◆ Exercise ◆
Return every line of the material exactly.
* * * *
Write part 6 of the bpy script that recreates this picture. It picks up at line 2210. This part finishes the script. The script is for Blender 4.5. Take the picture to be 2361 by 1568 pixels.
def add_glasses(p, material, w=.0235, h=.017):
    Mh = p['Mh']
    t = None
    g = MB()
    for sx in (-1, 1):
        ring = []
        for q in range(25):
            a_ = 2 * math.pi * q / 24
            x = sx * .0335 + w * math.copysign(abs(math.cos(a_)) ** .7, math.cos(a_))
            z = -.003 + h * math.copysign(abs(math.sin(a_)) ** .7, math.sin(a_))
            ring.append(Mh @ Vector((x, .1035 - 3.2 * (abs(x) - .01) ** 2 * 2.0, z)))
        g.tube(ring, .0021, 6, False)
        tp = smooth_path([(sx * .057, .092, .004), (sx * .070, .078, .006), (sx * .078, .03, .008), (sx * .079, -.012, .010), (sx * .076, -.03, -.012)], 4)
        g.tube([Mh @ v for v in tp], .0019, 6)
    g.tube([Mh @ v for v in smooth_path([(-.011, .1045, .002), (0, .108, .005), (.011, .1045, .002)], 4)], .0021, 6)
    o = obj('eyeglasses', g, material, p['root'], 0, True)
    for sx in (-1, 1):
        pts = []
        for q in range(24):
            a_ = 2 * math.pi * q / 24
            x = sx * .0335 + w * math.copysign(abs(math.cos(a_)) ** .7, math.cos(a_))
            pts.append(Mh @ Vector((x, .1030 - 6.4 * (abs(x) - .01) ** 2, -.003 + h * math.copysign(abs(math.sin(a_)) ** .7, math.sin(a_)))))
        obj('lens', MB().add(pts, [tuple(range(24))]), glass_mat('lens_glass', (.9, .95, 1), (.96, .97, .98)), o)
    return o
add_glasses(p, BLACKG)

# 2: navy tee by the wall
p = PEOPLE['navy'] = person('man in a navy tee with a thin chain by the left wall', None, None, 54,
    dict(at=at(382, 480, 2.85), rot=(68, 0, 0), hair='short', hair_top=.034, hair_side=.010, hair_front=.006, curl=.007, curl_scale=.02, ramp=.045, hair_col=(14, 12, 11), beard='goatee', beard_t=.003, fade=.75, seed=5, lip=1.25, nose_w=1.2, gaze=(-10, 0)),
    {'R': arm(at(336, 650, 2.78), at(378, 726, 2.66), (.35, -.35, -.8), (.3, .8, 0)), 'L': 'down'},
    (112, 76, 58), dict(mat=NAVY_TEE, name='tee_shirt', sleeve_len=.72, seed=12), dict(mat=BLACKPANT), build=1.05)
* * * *
◆ Reply to the exercise ◆
Write part 6 of the bpy script that recreates this picture. It picks up at line 2210. This part finishes the script. The script is for Blender 4.5. Take the picture to be 2361 by 1568 pixels.
def add_glasses(p, material, w=.0235, h=.017):
    Mh = p['Mh']
    t = None
    g = MB()
    for sx in (-1, 1):
        ring = []
        for q in range(25):
            a_ = 2 * math.pi * q / 24
            x = sx * .0335 + w * math.copysign(abs(math.cos(a_)) ** .7, math.cos(a_))
            z = -.003 + h * math.copysign(abs(math.sin(a_)) ** .7, math.sin(a_))
            ring.append(Mh @ Vector((x, .1035 - 3.2 * (abs(x) - .01) ** 2 * 2.0, z)))
        g.tube(ring, .0021, 6, False)
        tp = smooth_path([(sx * .057, .092, .004), (sx * .070, .078, .006), (sx * .078, .03, .008), (sx * .079, -.012, .010), (sx * .076, -.03, -.012)], 4)
        g.tube([Mh @ v for v in tp], .0019, 6)
    g.tube([Mh @ v for v in smooth_path([(-.011, .1045, .002), (0, .108, .005), (.011, .1045, .002)], 4)], .0021, 6)
    o = obj('eyeglasses', g, material, p['root'], 0, True)
    for sx in (-1, 1):
        pts = []
        for q in range(24):
            a_ = 2 * math.pi * q / 24
            x = sx * .0335 + w * math.copysign(abs(math.cos(a_)) ** .7, math.cos(a_))
            pts.append(Mh @ Vector((x, .1030 - 6.4 * (abs(x) - .01) ** 2, -.003 + h * math.copysign(abs(math.sin(a_)) ** .7, math.sin(a_)))))
        obj('lens', MB().add(pts, [tuple(range(24))]), glass_mat('lens_glass', (.9, .95, 1), (.96, .97, .98)), o)
    return o
add_glasses(p, BLACKG)

# 2: navy tee by the wall
p = PEOPLE['navy'] = person('man in a navy tee with a thin chain by the left wall', None, None, 54,
    dict(at=at(382, 480, 2.85), rot=(68, 0, 0), hair='short', hair_top=.034, hair_side=.010, hair_front=.006, curl=.007, curl_scale=.02, ramp=.045, hair_col=(14, 12, 11), beard='goatee', beard_t=.003, fade=.75, seed=5, lip=1.25, nose_w=1.2, gaze=(-10, 0)),
    {'R': arm(at(336, 650, 2.78), at(378, 726, 2.66), (.35, -.35, -.8), (.3, .8, 0)), 'L': 'down'},
    (112, 76, 58), dict(mat=NAVY_TEE, name='tee_shirt', sleeve_len=.72, seed=12), dict(mat=BLACKPANT), build=1.05)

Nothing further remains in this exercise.